4. The arc quenching device as claimed in claim 1, wherein the means for accommodating includes an attachment device and wherein the optionally usable cooling device and the cover of the arc quenching device are each provided with interacting attachment devices on a side facing the quenching plates, the optionally usable cooling device being fitable to the arc quenching device by way of the attachment devices on the inside of the cover, before the cover is installed on the arc quenching device.

5. The arc quenching device as claimed in claim 4, wherein the attachment devices are in the form of holding openings in the cover of the arc quenching device and attachment pins, the attachment pins being arranged on the covering panel of the insert cartridge for insertion into said holding openings.

6. The arc quenching device as claimed in claim 5, wherein dimensions of the holding openings and the attachment pins are matched to one another, whereby when the attachment pins are inserted into the holding openings, a friction fit is produced.

7. The arc quenching device as claimed in claim 6, wherein the attachment pins are slotted and sprung in order to produce the friction fit.

8. The arc quenching device as claimed in claim 5, wherein the attachment devices on the cover are in the form of molded attachments and guide rails.

9. The arc quenching device as claimed in claim 2, wherein the aperture openings are in the form of slots.

10. The arc quenching device as claimed in claim 1, wherein the sieve is one of a metal mesh or a metal sieve.

11. The arc quenching device as claimed in claim 2, wherein the sieve is one of a metal mesh and a metal sieve.

12. The arc quenching device as claimed in claim 3, wherein the sieve is one of a metal mesh and a metal sieve.

13. The arc quenching device as claimed in claim 1, wherein the quenching plates and the cover are attached to common insulating panels, the common insulating panels being arranged parallel to one another and for holding the quenching plates and the cover between them, wherein the cover further includes molded attachments having webs which project outward, the webs being for insertion into slots arranged in the insulating panels.

14. The arc quenching device as claimed in claim 4, wherein the quenching plates and the cover are attached to common insulating panels, the common insulating panels being arranged parallel to one another and for holding the quenching plates and the cover between them, wherein the cover further includes molded attachments having webs which project outward, the webs being for insertion into slots arranged in the insulating panels.

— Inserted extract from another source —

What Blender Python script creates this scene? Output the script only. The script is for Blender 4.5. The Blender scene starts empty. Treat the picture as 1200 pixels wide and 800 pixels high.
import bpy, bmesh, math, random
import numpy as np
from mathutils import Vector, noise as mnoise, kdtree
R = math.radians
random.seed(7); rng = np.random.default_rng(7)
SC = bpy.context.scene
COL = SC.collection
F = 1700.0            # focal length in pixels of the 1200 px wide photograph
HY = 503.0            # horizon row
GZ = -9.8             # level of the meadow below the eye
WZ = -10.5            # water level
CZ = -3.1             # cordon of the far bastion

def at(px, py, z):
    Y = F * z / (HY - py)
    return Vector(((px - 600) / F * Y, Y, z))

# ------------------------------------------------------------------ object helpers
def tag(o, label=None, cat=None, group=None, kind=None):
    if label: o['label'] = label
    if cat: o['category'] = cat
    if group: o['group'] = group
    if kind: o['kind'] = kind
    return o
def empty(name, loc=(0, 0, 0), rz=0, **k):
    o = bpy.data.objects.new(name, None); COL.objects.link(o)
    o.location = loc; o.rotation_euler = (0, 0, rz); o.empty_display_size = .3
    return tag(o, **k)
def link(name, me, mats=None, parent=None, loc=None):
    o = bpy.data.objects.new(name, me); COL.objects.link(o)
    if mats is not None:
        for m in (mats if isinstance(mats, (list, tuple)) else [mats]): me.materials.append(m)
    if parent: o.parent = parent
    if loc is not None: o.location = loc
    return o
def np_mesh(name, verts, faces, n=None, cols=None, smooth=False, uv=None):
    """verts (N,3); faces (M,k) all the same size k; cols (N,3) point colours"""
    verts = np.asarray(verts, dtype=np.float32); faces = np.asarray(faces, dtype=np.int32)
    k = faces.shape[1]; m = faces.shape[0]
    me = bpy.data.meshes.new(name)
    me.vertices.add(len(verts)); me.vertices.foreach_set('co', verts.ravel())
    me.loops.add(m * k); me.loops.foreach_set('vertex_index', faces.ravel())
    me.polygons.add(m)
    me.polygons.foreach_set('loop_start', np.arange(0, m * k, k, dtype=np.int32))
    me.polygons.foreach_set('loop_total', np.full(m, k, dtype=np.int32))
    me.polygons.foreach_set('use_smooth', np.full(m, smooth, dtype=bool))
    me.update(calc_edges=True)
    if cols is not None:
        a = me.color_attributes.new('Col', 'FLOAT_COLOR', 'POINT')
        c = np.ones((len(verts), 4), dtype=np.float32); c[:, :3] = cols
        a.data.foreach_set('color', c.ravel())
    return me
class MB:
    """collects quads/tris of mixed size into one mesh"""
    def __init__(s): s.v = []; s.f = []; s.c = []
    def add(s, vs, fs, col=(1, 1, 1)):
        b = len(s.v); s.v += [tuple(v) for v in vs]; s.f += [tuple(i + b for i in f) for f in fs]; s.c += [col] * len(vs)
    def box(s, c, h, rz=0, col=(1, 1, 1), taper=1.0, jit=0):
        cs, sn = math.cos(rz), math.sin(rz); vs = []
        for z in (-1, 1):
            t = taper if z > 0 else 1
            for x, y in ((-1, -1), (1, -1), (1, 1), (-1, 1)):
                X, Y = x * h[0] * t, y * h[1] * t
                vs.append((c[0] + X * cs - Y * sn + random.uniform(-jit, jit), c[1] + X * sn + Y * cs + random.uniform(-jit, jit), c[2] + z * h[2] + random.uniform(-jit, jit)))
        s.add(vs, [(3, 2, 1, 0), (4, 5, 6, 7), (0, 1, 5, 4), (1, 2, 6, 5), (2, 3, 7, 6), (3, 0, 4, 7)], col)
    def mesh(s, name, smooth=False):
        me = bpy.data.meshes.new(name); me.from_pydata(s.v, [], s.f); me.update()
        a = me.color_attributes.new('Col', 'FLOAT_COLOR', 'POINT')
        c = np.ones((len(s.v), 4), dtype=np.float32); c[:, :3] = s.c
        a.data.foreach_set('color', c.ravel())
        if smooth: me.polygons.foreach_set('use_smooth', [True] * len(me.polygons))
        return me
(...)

15. The arc quenching device as claimed in claim 5, wherein the quenching plates and the cover are attached to common insulating panels, the common insulating panels being arranged parallel to one another and for holding the quenching plates and the cover between them, wherein the cover further includes molded attachments having webs which project outward, the webs being for insertion into slots arranged in the insulating panels.

16. The arc quenching device as claimed in claim 6, wherein the quenching plates and the cover are attached to common insulating panels, the common insulating panels being arranged parallel to one another and for holding the quenching plates and the cover between them, wherein the cover further includes molded attachments having webs which project outward, the webs being for insertion into slots arranged in the insulating panels.